Line by line, repeat the data below exactly, beginning at the first line and ending at the line with "sc.camera = cam". Omit pictures.

◇ ◇ ◇ ◇ ◇

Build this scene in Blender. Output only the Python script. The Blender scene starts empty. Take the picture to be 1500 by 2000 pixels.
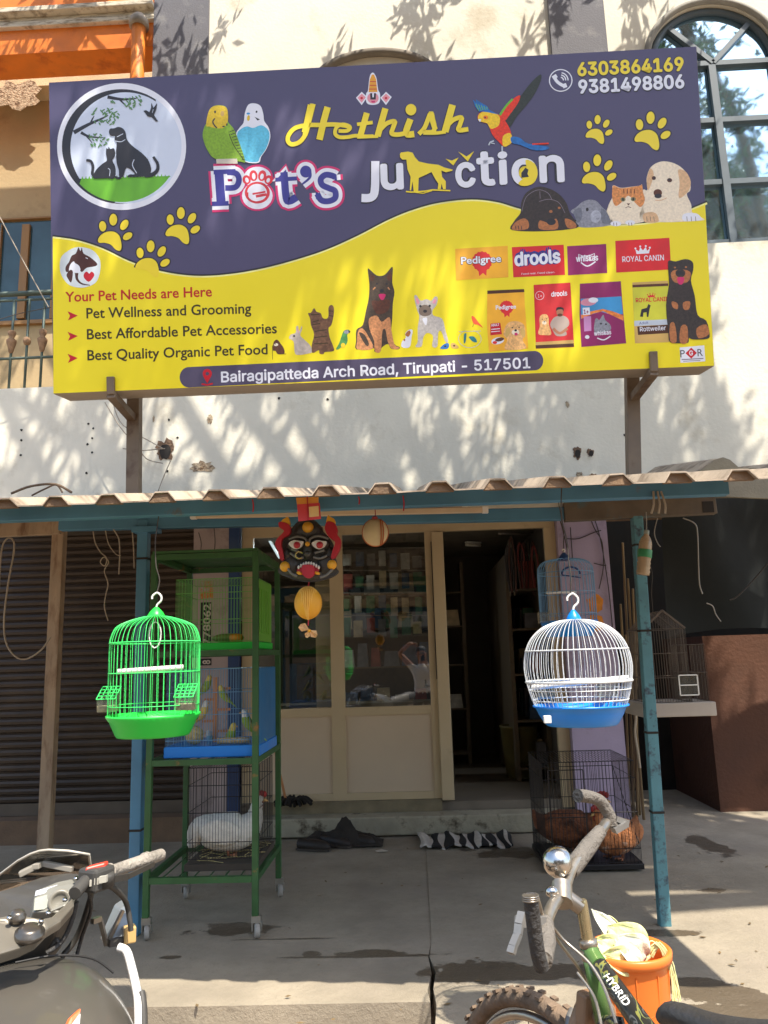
import bpy, bmesh, math, random, os
from mathutils import Vector, Matrix
from mathutils.geometry import tessellate_polygon
random.seed(7)
sc = bpy.context.scene
col = sc.collection
PI = math.pi
R = math.radians

# ------------------------------------------------------------------ camera
FPX, W0, H0 = 1500.0, 1500.0, 2000.0
YAW, PIT, ROL, EYE = R(1.93), R(10.8), R(-1.76), 1.45
c_f = Vector((-math.sin(YAW)*math.cos(PIT), math.cos(YAW)*math.cos(PIT), math.sin(PIT)))
c_r0 = Vector((math.cos(YAW), math.sin(YAW), 0))
c_u0 = c_r0.cross(c_f)
c_r = c_r0*math.cos(ROL) + c_u0*math.sin(ROL)
c_u = -c_r0*math.sin(ROL) + c_u0*math.cos(ROL)
cam_d = bpy.data.cameras.new('camera')
cam = bpy.data.objects.new('camera', cam_d)
col.objects.link(cam)
cam.matrix_world = Matrix(((c_r.x, c_u.x, -c_f.x, 0), (c_r.y, c_u.y, -c_f.y, 0),
                           (c_r.z, c_u.z, -c_f.z, EYE), (0, 0, 0, 1)))
cam_d.sensor_fit = 'HORIZONTAL'
cam_d.sensor_width = 24.0
cam_d.lens = 24.0*FPX/W0
cam_d.clip_start = 0.05
cam_d.clip_end = 2000
sc.camera = cam

# ------------------------------------------------------------------ light
SUN = Vector((0.30, -0.44, 1.0)).normalized()       # towards the sun
world = bpy.data.worlds.new('World')
sc.world = world
world.use_nodes = True
wn = world.node_tree
sky = wn.nodes.new('ShaderNodeTexSky')
sky.sky_type = 'NISHITA'
sky.sun_disc = False
sky.sun_elevation = math.asin(SUN.z)
sky.sun_rotation = math.atan2(SUN.x, SUN.y)
sky.air_density = 1.2
sky.dust_density = 2.0
bg = wn.nodes['Background']
bg.inputs['Strength'].default_value = 0.15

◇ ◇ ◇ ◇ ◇

[SOLUTION TO THE EXERCISE]
Build this scene in Blender. Output only the Python script. The Blender scene starts empty. Take the picture to be 1500 by 2000 pixels.
import bpy, bmesh, math, random, os
from mathutils import Vector, Matrix
from mathutils.geometry import tessellate_polygon
random.seed(7)
sc = bpy.context.scene
col = sc.collection
PI = math.pi
R = math.radians

# ------------------------------------------------------------------ camera
FPX, W0, H0 = 1500.0, 1500.0, 2000.0
YAW, PIT, ROL, EYE = R(1.93), R(10.8), R(-1.76), 1.45
c_f = Vector((-math.sin(YAW)*math.cos(PIT), math.cos(YAW)*math.cos(PIT), math.sin(PIT)))
c_r0 = Vector((math.cos(YAW), math.sin(YAW), 0))
c_u0 = c_r0.cross(c_f)
c_r = c_r0*math.cos(ROL) + c_u0*math.sin(ROL)
c_u = -c_r0*math.sin(ROL) + c_u0*math.cos(ROL)
cam_d = bpy.data.cameras.new('camera')
cam = bpy.data.objects.new('camera', cam_d)
col.objects.link(cam)
cam.matrix_world = Matrix(((c_r.x, c_u.x, -c_f.x, 0), (c_r.y, c_u.y, -c_f.y, 0),
                           (c_r.z, c_u.z, -c_f.z, EYE), (0, 0, 0, 1)))
cam_d.sensor_fit = 'HORIZONTAL'
cam_d.sensor_width = 24.0
cam_d.lens = 24.0*FPX/W0
cam_d.clip_start = 0.05
cam_d.clip_end = 2000
sc.camera = cam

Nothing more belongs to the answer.